En moins de dix ans, ce roi du marché de l'art a imposé comme un standard dans les salons chics ses Spot Paintings, grands formats blancs avec un semis géométrique de points de couleur à la gaieté décorative, et ses Butterfly Paintings aux papillons englués dans la peinture industrielle qui défient la convention de Washington sur les espèces menacées. Où est l'art, où commence la surproduction ?
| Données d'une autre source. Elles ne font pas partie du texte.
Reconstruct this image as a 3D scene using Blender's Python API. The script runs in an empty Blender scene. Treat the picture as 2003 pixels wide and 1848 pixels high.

«Je ne sais pas exactement combien d'œuvres sont sorties de mon studio. Peut-être 1 000 Spot Paintings. J'ai peint moi même les cinq premiers. Quand j'ai commencé cette série, je l'ai conçue comme une série illimitée. Il existe peut-être 300, 400 Spin Paintings (disque tournant sur lequel la peinture est déversée au hasard du geste), tous de formats différents. À peu près autant de Butterfly Paintings. Je vais arrêter tout ça. La vente aux enchères est un bon moyen. J'ai besoin de faire de la place dans ma tête.»